> [Task statement] Everything in the listing except the pictures should be written out exactly.

◆ ◆ ◆ ◆ ◆

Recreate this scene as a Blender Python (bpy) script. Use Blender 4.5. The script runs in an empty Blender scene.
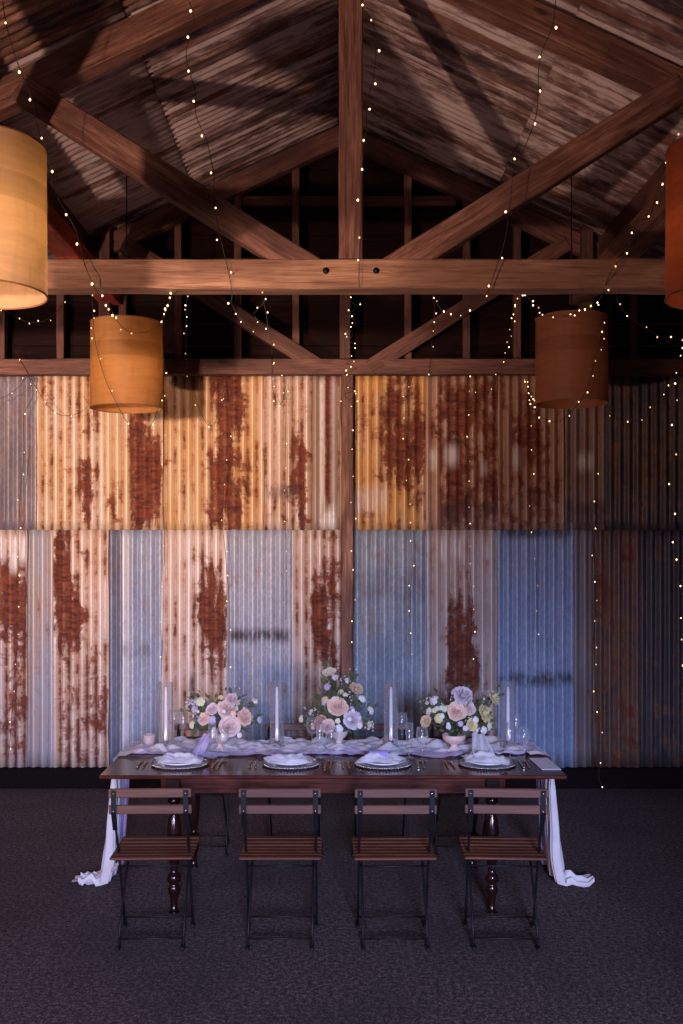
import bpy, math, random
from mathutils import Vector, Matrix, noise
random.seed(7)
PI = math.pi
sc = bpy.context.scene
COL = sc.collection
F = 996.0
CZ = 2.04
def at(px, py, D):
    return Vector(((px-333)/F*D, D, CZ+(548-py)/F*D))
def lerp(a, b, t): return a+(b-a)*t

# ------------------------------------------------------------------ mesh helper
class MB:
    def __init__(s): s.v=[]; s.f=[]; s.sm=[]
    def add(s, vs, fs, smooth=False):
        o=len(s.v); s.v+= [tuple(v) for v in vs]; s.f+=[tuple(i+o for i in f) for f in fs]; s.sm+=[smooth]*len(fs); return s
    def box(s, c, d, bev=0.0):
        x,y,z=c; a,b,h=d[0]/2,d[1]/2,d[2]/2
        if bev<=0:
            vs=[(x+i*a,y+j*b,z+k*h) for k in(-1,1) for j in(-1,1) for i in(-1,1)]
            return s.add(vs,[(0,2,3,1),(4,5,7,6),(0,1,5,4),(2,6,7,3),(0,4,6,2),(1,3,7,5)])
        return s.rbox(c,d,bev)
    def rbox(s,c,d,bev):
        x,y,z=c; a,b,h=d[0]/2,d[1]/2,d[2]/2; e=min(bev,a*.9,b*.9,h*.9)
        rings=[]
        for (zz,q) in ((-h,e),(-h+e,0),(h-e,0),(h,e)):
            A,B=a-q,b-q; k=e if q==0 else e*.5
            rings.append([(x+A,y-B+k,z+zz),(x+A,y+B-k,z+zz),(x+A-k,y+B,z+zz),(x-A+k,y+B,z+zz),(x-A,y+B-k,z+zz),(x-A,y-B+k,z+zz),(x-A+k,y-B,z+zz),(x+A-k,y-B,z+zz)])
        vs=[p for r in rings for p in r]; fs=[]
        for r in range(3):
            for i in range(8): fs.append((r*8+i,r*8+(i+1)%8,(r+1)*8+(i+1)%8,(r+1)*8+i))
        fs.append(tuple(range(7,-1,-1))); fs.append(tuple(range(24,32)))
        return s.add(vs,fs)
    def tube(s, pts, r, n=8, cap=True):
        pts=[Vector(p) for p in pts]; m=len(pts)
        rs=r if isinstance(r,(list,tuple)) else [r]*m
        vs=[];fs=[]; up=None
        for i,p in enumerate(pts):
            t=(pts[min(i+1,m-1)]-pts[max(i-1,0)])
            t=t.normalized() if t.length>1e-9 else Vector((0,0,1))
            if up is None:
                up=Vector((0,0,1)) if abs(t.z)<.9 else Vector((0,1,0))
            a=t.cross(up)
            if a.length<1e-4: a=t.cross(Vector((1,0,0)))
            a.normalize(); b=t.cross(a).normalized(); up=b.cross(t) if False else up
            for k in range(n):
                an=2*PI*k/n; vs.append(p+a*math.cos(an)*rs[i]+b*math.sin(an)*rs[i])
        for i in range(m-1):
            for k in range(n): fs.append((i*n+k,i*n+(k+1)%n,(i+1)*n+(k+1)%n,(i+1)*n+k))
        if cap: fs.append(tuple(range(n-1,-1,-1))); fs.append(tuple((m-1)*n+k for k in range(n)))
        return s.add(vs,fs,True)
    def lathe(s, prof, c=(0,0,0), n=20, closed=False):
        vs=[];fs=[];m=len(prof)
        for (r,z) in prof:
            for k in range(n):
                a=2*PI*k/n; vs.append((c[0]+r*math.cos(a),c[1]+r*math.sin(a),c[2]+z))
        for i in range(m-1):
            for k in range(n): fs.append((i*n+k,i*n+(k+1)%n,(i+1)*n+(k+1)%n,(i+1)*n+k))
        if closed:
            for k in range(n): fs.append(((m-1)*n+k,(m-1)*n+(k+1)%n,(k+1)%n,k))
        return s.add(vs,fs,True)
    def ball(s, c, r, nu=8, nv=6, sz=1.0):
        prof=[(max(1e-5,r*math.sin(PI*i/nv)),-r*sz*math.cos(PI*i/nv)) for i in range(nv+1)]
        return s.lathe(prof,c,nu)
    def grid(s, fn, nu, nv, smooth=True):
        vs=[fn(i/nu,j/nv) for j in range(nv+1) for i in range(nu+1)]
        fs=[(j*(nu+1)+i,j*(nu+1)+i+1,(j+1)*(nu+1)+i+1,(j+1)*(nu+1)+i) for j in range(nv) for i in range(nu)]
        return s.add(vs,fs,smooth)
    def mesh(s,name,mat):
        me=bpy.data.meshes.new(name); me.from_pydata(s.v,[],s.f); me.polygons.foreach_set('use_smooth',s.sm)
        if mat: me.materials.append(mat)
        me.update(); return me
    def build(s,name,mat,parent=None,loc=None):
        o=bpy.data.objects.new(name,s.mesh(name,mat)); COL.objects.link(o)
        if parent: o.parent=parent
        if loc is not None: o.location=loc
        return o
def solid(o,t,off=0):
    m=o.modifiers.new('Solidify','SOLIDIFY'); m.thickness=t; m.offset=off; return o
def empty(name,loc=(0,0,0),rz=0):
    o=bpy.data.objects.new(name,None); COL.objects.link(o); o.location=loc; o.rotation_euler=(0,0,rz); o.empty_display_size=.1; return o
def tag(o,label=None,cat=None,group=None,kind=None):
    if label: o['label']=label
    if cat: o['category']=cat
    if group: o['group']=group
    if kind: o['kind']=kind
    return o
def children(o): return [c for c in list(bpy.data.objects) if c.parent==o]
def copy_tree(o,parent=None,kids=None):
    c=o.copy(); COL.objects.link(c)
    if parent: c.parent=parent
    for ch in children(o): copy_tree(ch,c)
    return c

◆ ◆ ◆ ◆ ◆

> [Complete response]
Recreate this scene as a Blender Python (bpy) script. Use Blender 4.5. The script runs in an empty Blender scene.
import bpy, math, random
from mathutils import Vector, Matrix, noise
random.seed(7)
PI = math.pi
sc = bpy.context.scene
COL = sc.collection
F = 996.0
CZ = 2.04
def at(px, py, D):
    return Vector(((px-333)/F*D, D, CZ+(548-py)/F*D))
def lerp(a, b, t): return a+(b-a)*t

# ------------------------------------------------------------------ mesh helper
class MB:
    def __init__(s): s.v=[]; s.f=[]; s.sm=[]
    def add(s, vs, fs, smooth=False):
        o=len(s.v); s.v+= [tuple(v) for v in vs]; s.f+=[tuple(i+o for i in f) for f in fs]; s.sm+=[smooth]*len(fs); return s
    def box(s, c, d, bev=0.0):
        x,y,z=c; a,b,h=d[0]/2,d[1]/2,d[2]/2
        if bev<=0:
            vs=[(x+i*a,y+j*b,z+k*h) for k in(-1,1) for j in(-1,1) for i in(-1,1)]
            return s.add(vs,[(0,2,3,1),(4,5,7,6),(0,1,5,4),(2,6,7,3),(0,4,6,2),(1,3,7,5)])
        return s.rbox(c,d,bev)
    def rbox(s,c,d,bev):
        x,y,z=c; a,b,h=d[0]/2,d[1]/2,d[2]/2; e=min(bev,a*.9,b*.9,h*.9)
        rings=[]
        for (zz,q) in ((-h,e),(-h+e,0),(h-e,0),(h,e)):
            A,B=a-q,b-q; k=e if q==0 else e*.5
            rings.append([(x+A,y-B+k,z+zz),(x+A,y+B-k,z+zz),(x+A-k,y+B,z+zz),(x-A+k,y+B,z+zz),(x-A,y+B-k,z+zz),(x-A,y-B+k,z+zz),(x-A+k,y-B,z+zz),(x+A-k,y-B,z+zz)])
        vs=[p for r in rings for p in r]; fs=[]
        for r in range(3):
            for i in range(8): fs.append((r*8+i,r*8+(i+1)%8,(r+1)*8+(i+1)%8,(r+1)*8+i))
        fs.append(tuple(range(7,-1,-1))); fs.append(tuple(range(24,32)))
        return s.add(vs,fs)
    def tube(s, pts, r, n=8, cap=True):
        pts=[Vector(p) for p in pts]; m=len(pts)
        rs=r if isinstance(r,(list,tuple)) else [r]*m
        vs=[];fs=[]; up=None
        for i,p in enumerate(pts):
            t=(pts[min(i+1,m-1)]-pts[max(i-1,0)])
            t=t.normalized() if t.length>1e-9 else Vector((0,0,1))
            if up is None:
                up=Vector((0,0,1)) if abs(t.z)<.9 else Vector((0,1,0))
            a=t.cross(up)
            if a.length<1e-4: a=t.cross(Vector((1,0,0)))
            a.normalize(); b=t.cross(a).normalized(); up=b.cross(t) if False else up
            for k in range(n):
                an=2*PI*k/n; vs.append(p+a*math.cos(an)*rs[i]+b*math.sin(an)*rs[i])
        for i in range(m-1):
            for k in range(n): fs.append((i*n+k,i*n+(k+1)%n,(i+1)*n+(k+1)%n,(i+1)*n+k))
        if cap: fs.append(tuple(range(n-1,-1,-1))); fs.append(tuple((m-1)*n+k for k in range(n)))
        return s.add(vs,fs,True)
    def lathe(s, prof, c=(0,0,0), n=20, closed=False):
        vs=[];fs=[];m=len(prof)
        for (r,z) in prof:
            for k in range(n):
                a=2*PI*k/n; vs.append((c[0]+r*math.cos(a),c[1]+r*math.sin(a),c[2]+z))
        for i in range(m-1):
            for k in range(n): fs.append((i*n+k,i*n+(k+1)%n,(i+1)*n+(k+1)%n,(i+1)*n+k))
        if closed:
            for k in range(n): fs.append(((m-1)*n+k,(m-1)*n+(k+1)%n,(k+1)%n,k))
        return s.add(vs,fs,True)
    def ball(s, c, r, nu=8, nv=6, sz=1.0):
        prof=[(max(1e-5,r*math.sin(PI*i/nv)),-r*sz*math.cos(PI*i/nv)) for i in range(nv+1)]
        return s.lathe(prof,c,nu)
    def grid(s, fn, nu, nv, smooth=True):
        vs=[fn(i/nu,j/nv) for j in range(nv+1) for i in range(nu+1)]
        fs=[(j*(nu+1)+i,j*(nu+1)+i+1,(j+1)*(nu+1)+i+1,(j+1)*(nu+1)+i) for j in range(nv) for i in range(nu)]
        return s.add(vs,fs,smooth)
    def mesh(s,name,mat):
        me=bpy.data.meshes.new(name); me.from_pydata(s.v,[],s.f); me.polygons.foreach_set('use_smooth',s.sm)
        if mat: me.materials.append(mat)
        me.update(); return me
    def build(s,name,mat,parent=None,loc=None):
        o=bpy.data.objects.new(name,s.mesh(name,mat)); COL.objects.link(o)
        if parent: o.parent=parent
        if loc is not None: o.location=loc
        return o
def solid(o,t,off=0):
    m=o.modifiers.new('Solidify','SOLIDIFY'); m.thickness=t; m.offset=off; return o
def empty(name,loc=(0,0,0),rz=0):
    o=bpy.data.objects.new(name,None); COL.objects.link(o); o.location=loc; o.rotation_euler=(0,0,rz); o.empty_display_size=.1; return o
def tag(o,label=None,cat=None,group=None,kind=None):
    if label: o['label']=label
    if cat: o['category']=cat
    if group: o['group']=group
    if kind: o['kind']=kind
    return o
def children(o): return [c for c in list(bpy.data.objects) if c.parent==o]
def copy_tree(o,parent=None,kids=None):
    c=o.copy(); COL.objects.link(c)
    if parent: c.parent=parent
    for ch in children(o): copy_tree(ch,c)
    return c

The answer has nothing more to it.